We are so exposed to other people, with Facebook and fora like this and general chit chat online, do we have more of a line of 'that shouldn't happen'? When in the past we may have accepted odd things as just how things are?

And does some of this account for past stories of fairy folk - missing teaspoons? The fairies took them. Whilst nowadays we tie ourselves into knots trying to work out what 'really' happened?
 
And does some of this account for past stories of fairy folk - missing teaspoons?

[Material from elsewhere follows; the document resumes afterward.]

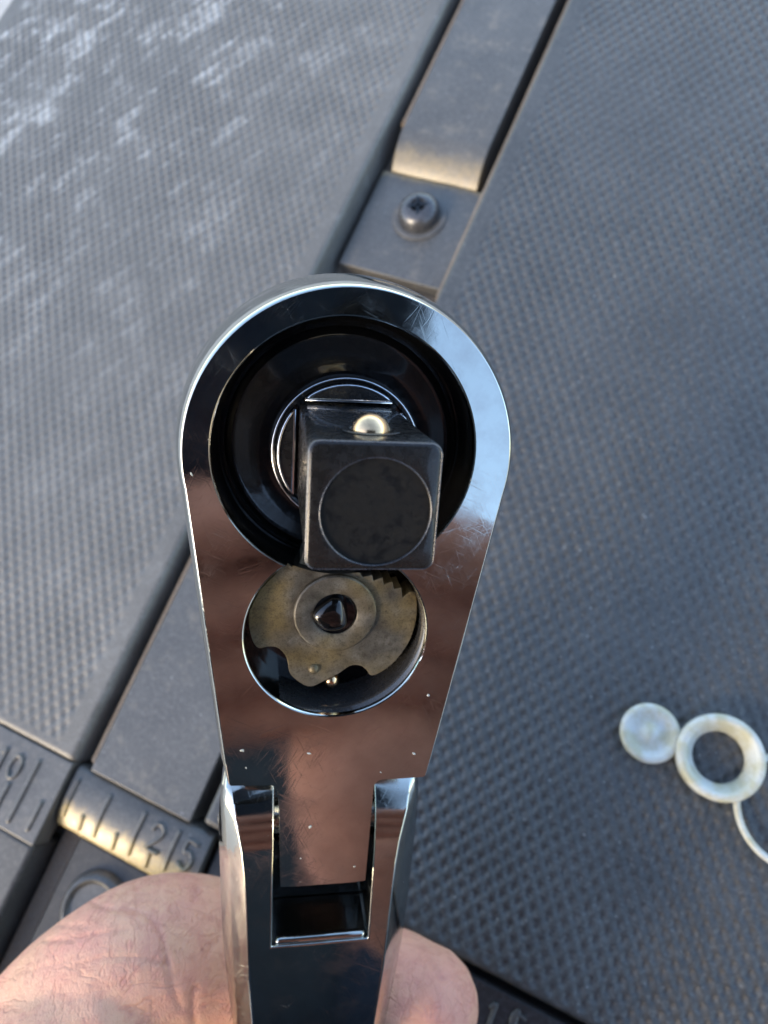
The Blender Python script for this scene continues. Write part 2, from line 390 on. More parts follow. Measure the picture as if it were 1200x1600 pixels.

Well, they had no yogurt pots back then, so fairy folk it had to be!
 
I had an encounter back in the mid-70s when I was just a kid. I used to pick cucumbers alongside of migrants for extra cash and more than likely to keep me busy and out of trouble. This happened on a Sunday and I was in the field pulling full bags of pickles into a single row so when the tractor came along it is a lot easier to pick up. Anyways I heard a strange sound that was kind of like a cackle but strong-out. I ignored it but then heard it again a lot closer and immediately saw where it came from. A very large strange looking bird that was flying overhead that at first I mistaken for a sandhill crane but quickly realized this was not only bigger but looked weird. I first noticed a crown on the head that came to a point and a tail which was longer than the legs [it was easily twice the size of a crane]. It spooked me for a few days and finally had a chance to go to the city and look for info on what I had seen. After about 6-8 months I found a mailing address for Mr.Whitcomb [who I had read that he was interested in strange birds and had traveled to Papua New Guinea] about a month or two later I actually received a letter from him.

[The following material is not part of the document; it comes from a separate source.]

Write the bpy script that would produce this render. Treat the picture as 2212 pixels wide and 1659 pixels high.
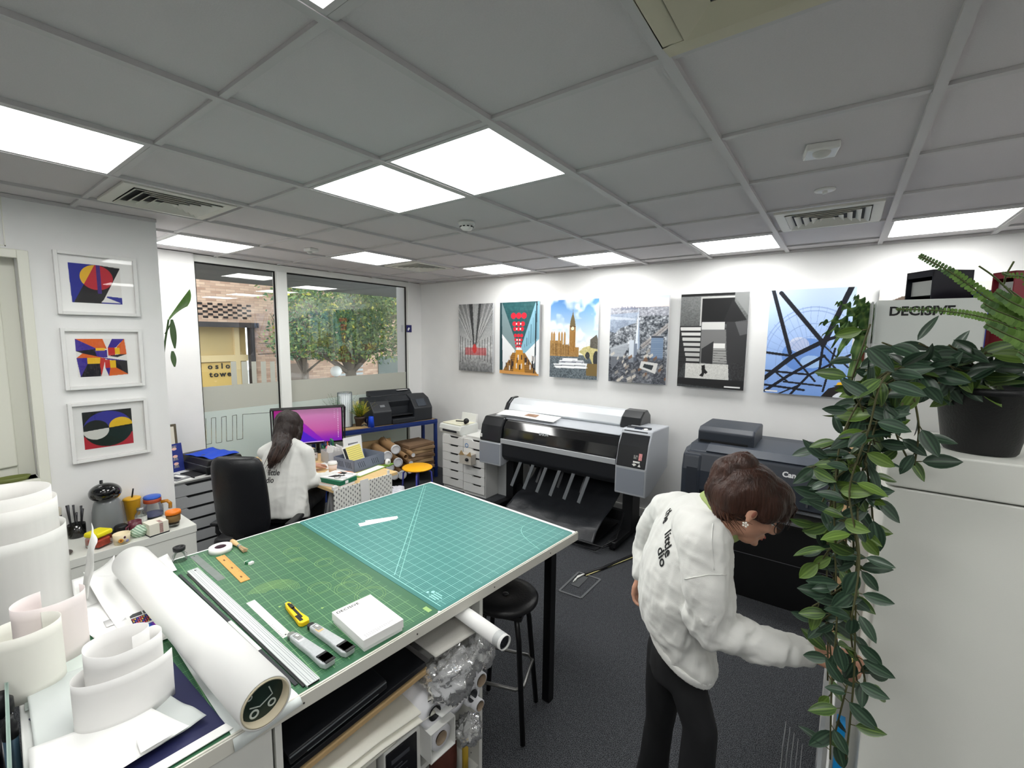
import bpy, bmesh, math, random
import numpy as np
from mathutils import Vector, Matrix, noise
from mathutils.bvhtree import BVHTree
for o in list(bpy.data.objects): bpy.data.objects.remove(o)
SC = bpy.context.scene
COL = SC.collection
R = math.radians
random.seed(7)
# ------------------------------------------------------------ camera
EYE = Vector((0.0, 0.0, 1.9))
FPX = 963.76; YAW = 2.20522; PIT = -0.106827; ROLL = -0.010649
_f = Vector((math.cos(YAW)*math.cos(PIT), math.sin(YAW)*math.cos(PIT), math.sin(PIT)))
_r = Vector((math.sin(YAW), -math.cos(YAW), 0)); _d = _f.cross(_r)
_R = _r*math.cos(ROLL) + _d*math.sin(ROLL); _D = -_r*math.sin(ROLL) + _d*math.cos(ROLL)
cd = bpy.data.cameras.new('camera'); cam = bpy.data.objects.new('camera', cd); COL.objects.link(cam)
cd.sensor_width = 36; cd.lens = FPX/2212*36; cd.clip_start = 0.05; cd.clip_end = 200
M4 = Matrix((( _R.x, -_D.x, -_f.x, EYE.x), (_R.y, -_D.y, -_f.y, EYE.y), (_R.z, -_D.z, -_f.z, EYE.z), (0,0,0,1)))
cam.matrix_world = M4
SC.camera = cam
# survey helpers: where a sight line meets a level, or an upright plane, of the room
def _ray(u, v): return _R*((u-1106)/FPX) + _D*((v-829.5)/FPX) + _f
def PZ(u, v, z): r = _ray(u, v); return EYE + r*((z-EYE.z)/r.z)
def PY(u, v, y): r = _ray(u, v); return EYE + r*(y/r.y)
def PX(u, v, x): r = _ray(u, v); return EYE + r*(x/r.x)
# ------------------------------------------------------------ light, world, exposure
LAMP = 11.0
w = bpy.data.worlds.new('world'); SC.world = w; w.use_nodes = True
bg = w.node_tree.nodes['Background']; bg.inputs[0].default_value = (0.86, 0.93, 1.0, 1); bg.inputs[1].default_value = 2.6
vs = SC.view_settings; vs.view_transform = 'Standard'; vs.look = 'None'; vs.gamma = 1; vs.exposure = 0.47; vs.use_curve_mapping = False
# ------------------------------------------------------------ materials
def lin(c): 
    c = c/255.0
    return c/12.92 if c <= 0.04045 else ((c+0.055)/1.055)**2.4
def L3(r, g=None, b=None):
    if g is None: r, g, b = r
    return (lin(r), lin(g), lin(b), 1)
_m = {}
def mat(name, rgb, rough=.5, metal=0, spec=.5, var=0, vscale=20, bump=0, bscale=60, emit=0, trans=0, coat=0, alpha=1, sheen=0, ior=1.45, detail=4, stretch=None):
    if name in _m: return _m[name]
    m = bpy.data.materials.new(name); m.use_nodes = True; n = m.node_tree; b = n.nodes['Principled BSDF']
    b.inputs['Base Color'].default_value = L3(rgb); b.inputs['Roughness'].default_value = rough
    b.inputs['Metallic'].default_value = metal; b.inputs['Specular IOR Level'].default_value = spec
    b.inputs['IOR'].default_value = ior
    if coat: b.inputs['Coat Weight'].default_value = coat; b.inputs['Coat Roughness'].default_value = .1
    if trans: b.inputs['Transmission Weight'].default_value = trans
    if sheen: b.inputs['Sheen Weight'].default_value = sheen
    if alpha < 1: b.inputs['Alpha'].default_value = alpha
    if emit: b.inputs['Emission Color'].default_value = L3(rgb); b.inputs['Emission Strength'].default_value = emit
    if var or bump:
        tc = n.nodes.new('ShaderNodeTexCoord'); src = tc.outputs['Object']
        if stretch:
            mp = n.nodes.new('ShaderNodeMapping'); mp.inputs['Scale'].default_value = stretch; n.links.new(src, mp.inputs[0]); src = mp.outputs[0]
    if var:
        t = n.nodes.new('ShaderNodeTexNoise'); t.inputs['Scale'].default_value = vscale; t.inputs['Detail'].default_value = detail
        n.links.new(src, t.inputs['Vector'])
        mr = n.nodes.new('ShaderNodeMapRange'); mr.inputs[1].default_value = .25; mr.inputs[2].default_value = .75
        mr.inputs[3].default_value = 1-var; mr.inputs[4].default_value = 1+var
        n.links.new(t.outputs[0], mr.inputs[0])
        mx = n.nodes.new('ShaderNodeVectorMath'); mx.operation = 'SCALE'; mx.inputs[0].default_value = L3(rgb)[:3]
        n.links.new(mr.outputs[0], mx.inputs['Scale']); n.links.new(mx.outputs[0], b.inputs['Base Color'])
    if bump:
        t = n.nodes.new('ShaderNodeTexNoise'); t.inputs['Scale'].default_value = bscale; t.inputs['Detail'].default_value = 3
        n.links.new(src, t.inputs['Vector'])
        bp = n.nodes.new('ShaderNodeBump'); bp.inputs['Strength'].default_value = min(1, bump); bp.inputs['Distance'].default_value = .01 if bump < 1 else .01*bump
        n.links.new(t.outputs[0], bp.inputs['Height']); n.links.new(bp.outputs[0], b.inputs['Normal'])
    _m[name] = m
    return m
def vcol(name, rough=.5, spec=.3, emit=0, coat=0):
    """pigment read from the mesh's own 'pic' colour attribute (prints, leaves)"""
    if name in _m: return _m[name]
    m = bpy.data.materials.new(name); m.use_nodes = True; n = m.node_tree; b = n.nodes['Principled BSDF']
    a = n.nodes.new('ShaderNodeAttribute'); a.attribute_name = 'pic'
    n.links.new(a.outputs['Color'], b.inputs['Base Color']); b.inputs['Roughness'].default_value = rough; b.inputs['Specular IOR Level'].default_value = spec
    if coat: b.inputs['Coat Weight'].default_value = coat; b.inputs['Coat Roughness'].default_value = .04
    if emit: n.links.new(a.outputs['Color'], b.inputs['Emission Color']); b.inputs['Emission Strength'].default_value = emit; b.inputs['Base Color'].default_value=(0,0,0,1)
    _m[name] = m
    return m
def glass(name, tint=(1,1,1), refl=1.0, rough=0.0, frost=0):
    """thin clear sheet: transparent with fresnel reflection"""
    if name in _m: return _m[name]
    m = bpy.data.materials.new(name); m.use_nodes = True; n = m.node_tree; n.nodes.clear()
    o = n.nodes.new('ShaderNodeOutputMaterial'); t = n.nodes.new('ShaderNodeBsdfTransparent'); t.inputs[0].default_value = (*tint, 1)
    g = n.nodes.new('ShaderNodeBsdfGlossy'); g.inputs['Roughness'].default_value = rough
    f = n.nodes.new('ShaderNodeFresnel'); f.inputs[0].default_value = 1.5
    mu = n.nodes.new('ShaderNodeMath'); mu.operation = 'MULTIPLY'; mu.inputs[1].default_value = refl; mu.use_clamp = True
    n.links.new(f.outputs[0], mu.inputs[0])
    mx = n.nodes.new('ShaderNodeMixShader'); n.links.new(mu.outputs[0], mx.inputs[0]); n.links.new(t.outputs[0], mx.inputs[1]); n.links.new(g.outputs[0], mx.inputs[2])
    out = mx.outputs[0]
    if frost:
        d = n.nodes.new('ShaderNodeBsdfDiffuse'); d.inputs[0].default_value = (.9,.9,.9,1)
        m2 = n.nodes.new('ShaderNodeMixShader'); m2.inputs[0].default_value = frost
        n.links.new(out, m2.inputs[1]); n.links.new(d.outputs[0], m2.inputs[2]); out = m2.outputs[0]
    n.links.new(out, o.inputs[0]); _m[name] = m
    return m
class NB:
    """tiny node helper"""
    def __init__(s, name, rough=.5, spec=.3):
        s.m = bpy.data.materials.new(name); s.m.use_nodes = True; s.t = s.m.node_tree; s.b = s.t.nodes['Principled BSDF']
        s.b.inputs['Roughness'].default_value = rough; s.b.inputs['Specular IOR Level'].default_value = spec
        _m[name] = s.m
    def n(s, k): return s.t.nodes.new('ShaderNode'+k)
    def put(s, v, sock):
        if isinstance(v, bpy.types.NodeSocket): s.t.links.new(v, sock)
        else: sock.default_value = v
    def math(s, op, a, b=None, c=None, clamp=False):
        x = s.n('Math'); x.operation = op; x.use_clamp = clamp
        for i, v in enumerate((a, b, c)):
            if v is not None: s.put(v, x.inputs[i])
        return x.outputs[0]
    def mix(s, f, a, b):
        x = s.n('Mix'); x.data_type = 'RGBA'
        s.put(f, x.inputs[0]); s.put(a, x.inputs[6]); s.put(b, x.inputs[7]); return x.outputs[2]
    def obj(s):
        c = s.n('TexCoord'); q = s.n('SeparateXYZ'); s.t.links.new(c.outputs['Object'], q.inputs[0]); return q.outputs[0], q.outputs[1], q.outputs[2], c.outputs['Object']
    def noise(s, vec, scale, detail=3):
        x = s.n('TexNoise'); x.inputs['Scale'].default_value = scale; x.inputs['Detail'].default_value = detail; s.t.links.new(vec, x.inputs['Vector']); return x.outputs[0]
    def line(s, x, step, w, off=0.0):
        """1 where x lies within w/2 of a multiple of step"""
        a = s.math('ADD', x, off+step*1000.5); f = s.math('MODULO', a, step); d = s.math('ABSOLUTE', s.math('SUBTRACT', f, step/2)); return s.math('LESS_THAN', d, w/2)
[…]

Hi 'damando5,' Sounds like the large bird you witnessed might well be one of these?
https://www.bing.com/videos/search?...CB38174E989B428A35DACB3&view=detail&FORM=VIRE
 
I think we'd established it wasn't a heron, from the tail thing?

I did find myself wondering if it may be a misperception - unless Darmando was a bird watching child, characteristics could have become over exaggerated by unfamiliarity.
Well, to a youngster the exceptionally long legs at the rear of a Heron might well appear to be a long tail. They also have the very distinct head crest, and also have that part-prehistoric appearance when in flight.
In fact, there is one old Heron that frequents my area and he is large - with a wingspan of something just over seven feet.
 
Well, to a youngster the exceptionally long legs at the rear of a Heron might well appear to be a long tail. They also have the very distinct head crest, and also have that part-prehistoric appearance when in flight.
In fact, there is one old Heron that frequents my area and he is large - with a wingspan of something just over seven feet.
darmando did say that the tail trailed behind the legs, so presumably saw both tail AND legs, but yes, to a quick glance the whole thing could have just sort of 'merged'.

darmanda, any idea if it could have been a heron?
 
Listen. In order to maintain air-speed velocity, a swallow needs to beat its wings forty-three times every second, right?